See there is nothing here that remotely suggests a "limit" or even a sweet spot... If there is a limit, it is something you personally came up with based on your experience. But that is completely different than stating there is a limit and that is coming from the heat transfer formula you linked. And don't tell me water properties change with temperature because these variations exist but are irrelevant: Cp (I.E. water properties) is almost independent from temperature (4182 @ 20C ... to ... 4196 @ 80C) - so really water properties don't change - at least in the range that is usable by LC systems.
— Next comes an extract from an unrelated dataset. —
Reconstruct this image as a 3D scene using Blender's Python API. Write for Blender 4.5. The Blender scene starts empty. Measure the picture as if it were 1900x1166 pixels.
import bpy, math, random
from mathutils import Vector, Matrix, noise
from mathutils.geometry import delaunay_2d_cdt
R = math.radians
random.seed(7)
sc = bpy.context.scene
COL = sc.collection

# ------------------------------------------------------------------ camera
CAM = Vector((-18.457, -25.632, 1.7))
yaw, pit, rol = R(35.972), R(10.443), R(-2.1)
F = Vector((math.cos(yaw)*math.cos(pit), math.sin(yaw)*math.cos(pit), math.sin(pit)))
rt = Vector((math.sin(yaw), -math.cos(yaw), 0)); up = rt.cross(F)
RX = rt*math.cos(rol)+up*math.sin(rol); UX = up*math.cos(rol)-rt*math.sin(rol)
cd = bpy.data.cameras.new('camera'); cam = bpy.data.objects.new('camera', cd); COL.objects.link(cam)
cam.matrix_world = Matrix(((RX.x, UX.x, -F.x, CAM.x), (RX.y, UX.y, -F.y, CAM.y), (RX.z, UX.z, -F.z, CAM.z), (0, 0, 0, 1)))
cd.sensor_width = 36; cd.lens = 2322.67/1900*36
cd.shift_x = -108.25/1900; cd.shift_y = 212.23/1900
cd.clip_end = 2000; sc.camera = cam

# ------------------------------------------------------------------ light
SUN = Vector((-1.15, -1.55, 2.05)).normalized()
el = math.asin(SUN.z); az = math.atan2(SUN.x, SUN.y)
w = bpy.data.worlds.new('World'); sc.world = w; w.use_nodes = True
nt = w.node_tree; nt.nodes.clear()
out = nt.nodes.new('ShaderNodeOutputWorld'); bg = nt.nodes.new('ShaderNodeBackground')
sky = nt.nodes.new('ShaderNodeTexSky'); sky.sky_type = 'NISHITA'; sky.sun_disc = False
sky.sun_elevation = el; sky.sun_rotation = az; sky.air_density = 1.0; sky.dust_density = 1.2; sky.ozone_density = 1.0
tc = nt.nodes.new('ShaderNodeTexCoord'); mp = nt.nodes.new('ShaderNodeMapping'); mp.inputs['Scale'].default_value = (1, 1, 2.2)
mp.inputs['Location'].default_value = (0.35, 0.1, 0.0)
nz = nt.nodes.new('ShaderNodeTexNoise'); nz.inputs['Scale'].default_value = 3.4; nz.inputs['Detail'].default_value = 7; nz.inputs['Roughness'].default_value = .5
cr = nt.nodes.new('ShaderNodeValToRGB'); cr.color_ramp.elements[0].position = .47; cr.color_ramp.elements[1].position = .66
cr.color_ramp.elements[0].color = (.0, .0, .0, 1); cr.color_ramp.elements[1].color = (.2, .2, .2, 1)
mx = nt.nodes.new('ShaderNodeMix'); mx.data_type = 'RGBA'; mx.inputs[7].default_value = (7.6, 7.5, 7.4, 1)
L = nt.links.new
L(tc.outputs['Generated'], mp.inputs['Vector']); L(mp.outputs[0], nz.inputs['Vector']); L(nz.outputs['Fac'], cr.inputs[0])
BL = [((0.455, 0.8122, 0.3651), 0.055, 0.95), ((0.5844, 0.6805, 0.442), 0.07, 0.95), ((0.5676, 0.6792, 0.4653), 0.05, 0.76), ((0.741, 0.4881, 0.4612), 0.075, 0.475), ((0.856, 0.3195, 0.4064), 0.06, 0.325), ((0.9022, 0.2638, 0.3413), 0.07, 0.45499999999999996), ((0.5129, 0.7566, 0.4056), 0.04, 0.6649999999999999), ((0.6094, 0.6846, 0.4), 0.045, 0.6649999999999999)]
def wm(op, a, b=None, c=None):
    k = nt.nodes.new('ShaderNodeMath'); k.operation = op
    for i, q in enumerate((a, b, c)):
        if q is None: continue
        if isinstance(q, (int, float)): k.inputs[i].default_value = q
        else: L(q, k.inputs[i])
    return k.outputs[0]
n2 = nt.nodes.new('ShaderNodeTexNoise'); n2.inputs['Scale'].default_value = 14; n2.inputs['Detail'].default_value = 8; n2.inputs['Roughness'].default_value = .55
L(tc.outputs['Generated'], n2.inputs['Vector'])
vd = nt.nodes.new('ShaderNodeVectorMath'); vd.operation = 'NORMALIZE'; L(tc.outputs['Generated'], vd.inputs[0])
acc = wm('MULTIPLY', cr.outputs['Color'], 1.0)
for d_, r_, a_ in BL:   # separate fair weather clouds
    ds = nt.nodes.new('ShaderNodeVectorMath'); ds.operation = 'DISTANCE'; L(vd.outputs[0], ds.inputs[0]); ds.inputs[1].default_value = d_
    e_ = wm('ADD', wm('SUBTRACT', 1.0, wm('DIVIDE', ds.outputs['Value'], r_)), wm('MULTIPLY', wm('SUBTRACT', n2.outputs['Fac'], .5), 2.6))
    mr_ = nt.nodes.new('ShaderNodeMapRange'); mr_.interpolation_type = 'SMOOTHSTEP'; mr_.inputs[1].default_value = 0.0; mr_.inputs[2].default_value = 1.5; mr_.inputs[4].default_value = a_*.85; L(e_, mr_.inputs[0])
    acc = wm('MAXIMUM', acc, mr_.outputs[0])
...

This was pretty much off topic... Anyways back on topic you disagree with the actual results shown in this thread - which is fine. But my problem is that you try to prove your point by stating there is a limit and that, basically single loop systems are going to be passed this limit and that is bad. Nope, there is no 300W limit with LC systems whether it's for computers, cars or anything. The only physical limit are coolant properties but here again they don't vary in any relevant way. In the 20 to 50C range of coolant temperatures (that probably covers 99% of the systems) it's all nice and linear: like you said xxx Watts = yyy C at zzz Lpm.

The only good point you make is bringing up the fact that Gabe's results prove single loops are the way to go for systems that take care of CPU and GPU when they are not all loaded at the same time. If we were to load up both CPU and GPUs all at the same time, then dual loops would probably end up each with a slightly higher flow rates, but not by much, which "could" result in slightly better temps but again not by much! Keep in mind that with the hardware to build 2 loops, you have at least 2 pumps and 2 radiators. There is no problem going in a CPU first then into a radiator, then into the GPUs and then into another radiator. This will smooth out the coolant temperature at the inlet of the blocks.

Also, unless you run 4 pumps, by going dual loops you will lose redundancy (as opposed to a single loop with 2 pumps in series). And anyway, who is loading CPU and GPUs at the same time? I am sure there are people who do that, I am one of them when I stressing our kits for pure testing purposes but is this the majority? I really don't think so.